• Data segment
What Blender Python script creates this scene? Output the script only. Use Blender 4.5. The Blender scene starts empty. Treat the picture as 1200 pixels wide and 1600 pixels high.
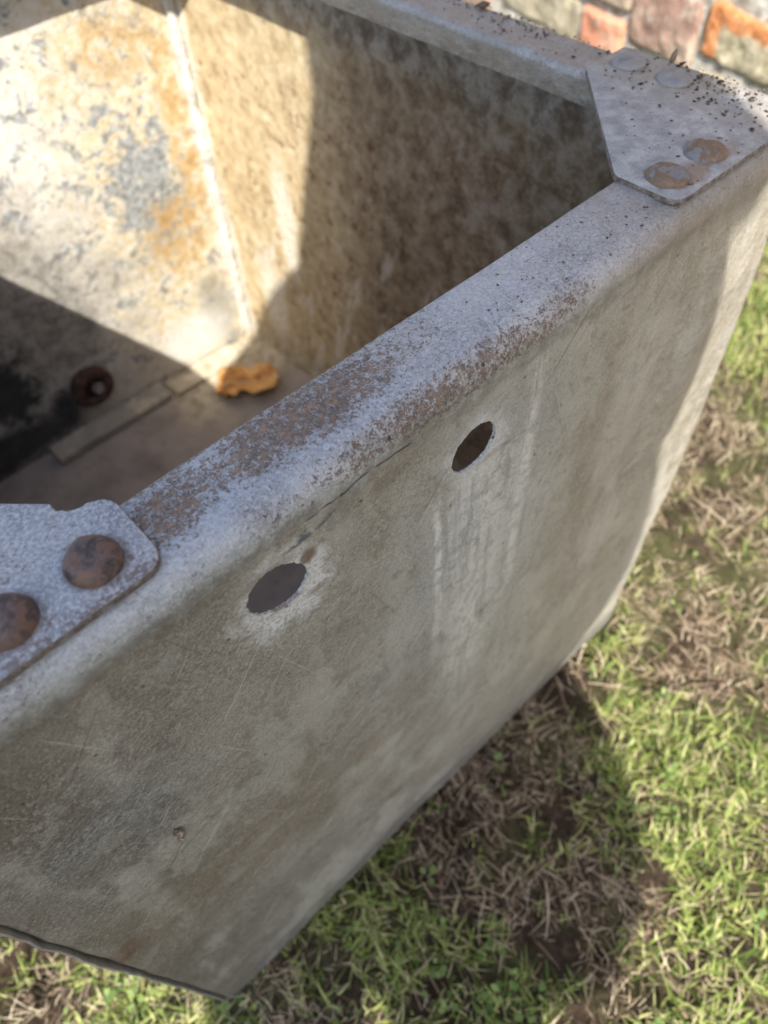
import bpy, bmesh, math, random
import numpy as np
from mathutils import Vector, Matrix, noise

# ------------------------------------------------------------ camera, world, sun
sc = bpy.context.scene
C = sc.collection
CAM = Vector((0.0903, -0.1367, 0.7093))
YAW, PITCH, ROLL, FPX = 0.8890, -0.9349, -0.0801, 1165.66
W, D, H = 0.5021, 0.6416, 0.5163          # the tank: width, depth, height
RIM, LIP, GUS, RS, R0 = 0.040, 0.0164, 0.1168, 0.0293, 0.0147
GZ = -0.04                                 # ground level
RB = 0.020                                 # radius of the right bottom bend

cy, sy, cp, sp = math.cos(YAW), math.sin(YAW), math.cos(PITCH), math.sin(PITCH)
FWD = Vector((cy*cp, sy*cp, sp))
r_ = Vector((sy, -cy, 0)); u_ = r_.cross(FWD)
cl, sl = math.cos(ROLL), math.sin(ROLL)
RGT = cl*r_ + sl*u_; UPV = -sl*r_ + cl*u_
cam_d = bpy.data.cameras.new('camera'); cam = bpy.data.objects.new('camera', cam_d); C.objects.link(cam)
m = Matrix((RGT, UPV, -FWD)).transposed().to_4x4(); m.translation = CAM
cam.matrix_world = m
cam_d.sensor_fit = 'HORIZONTAL'; cam_d.sensor_width = 36.0; cam_d.lens = 36.0*FPX/1200
cam_d.clip_start = 0.01; cam_d.clip_end = 3000
cam_d.dof.use_dof = True; cam_d.dof.focus_distance = 0.30; cam_d.dof.aperture_fstop = 11.0
sc.camera = cam

SUN = Vector((1.0, 0.95, -1.42)).normalized()
world = bpy.data.worlds.new('World'); sc.world = world; world.use_nodes = True
wn = world.node_tree.nodes; wl = world.node_tree.links
sky = wn.new('ShaderNodeTexSky'); sky.sky_type = 'NISHITA'; sky.sun_disc = False
sky.sun_elevation = math.asin(-SUN.z); sky.sun_rotation = math.atan2(-SUN.x, -SUN.y)
sky.air_density = 1.0; sky.dust_density = 2.0; sky.ozone_density = 1.0
wl.new(sky.outputs[0], wn['Background'].inputs[0]); wn['Background'].inputs[1].default_value = 0.15
sun_d = bpy.data.lights.new('sun', 'SUN'); sun_d.energy = 4.7; sun_d.angle = math.radians(0.55)
sun_d.color = (1.0, 0.95, 0.86)
sun = bpy.data.objects.new('sun', sun_d); C.objects.link(sun)
sun.rotation_euler = SUN.to_track_quat('-Z', 'Y').to_euler(); sun.location = (-3, -3, 4)
sc.view_settings.view_transform = 'Standard'; sc.view_settings.look = 'None'
sc.view_settings.gamma = 1.0; sc.view_settings.exposure = 1.08
sc.cycles.use_denoising = True
sc.cycles.max_bounces = 8

random.seed(11); rng = np.random.default_rng(11)

# ------------------------------------------------------------ helpers
def tag(o, label=None, cat=None, group=None, kind=None):
    if label: o['label'] = label
    if cat: o['category'] = cat
    if group: o['group'] = group
    if kind: o['kind'] = kind
    return o

def link(name, me, mats, parent=None, smooth=True):
    o = bpy.data.objects.new(name, me); C.objects.link(o)
    for mt in (mats if isinstance(mats, (list, tuple)) else [mats]): me.materials.append(mt)
    if smooth: me.polygons.foreach_set('use_smooth', [True]*len(me.polygons))
    if parent: o.parent = parent
    return o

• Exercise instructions
Restate each line from the start of the listing through the line bearing "right bottom bend" word for word. Drop the pictures.

• Expected answer
What Blender Python script creates this scene? Output the script only. Use Blender 4.5. The Blender scene starts empty. Treat the picture as 1200 pixels wide and 1600 pixels high.
import bpy, bmesh, math, random
import numpy as np
from mathutils import Vector, Matrix, noise

# ------------------------------------------------------------ camera, world, sun
sc = bpy.context.scene
C = sc.collection
CAM = Vector((0.0903, -0.1367, 0.7093))
YAW, PITCH, ROLL, FPX = 0.8890, -0.9349, -0.0801, 1165.66
W, D, H = 0.5021, 0.6416, 0.5163          # the tank: width, depth, height
RIM, LIP, GUS, RS, R0 = 0.040, 0.0164, 0.1168, 0.0293, 0.0147
GZ = -0.04                                 # ground level
RB = 0.020                                 # radius of the right bottom bend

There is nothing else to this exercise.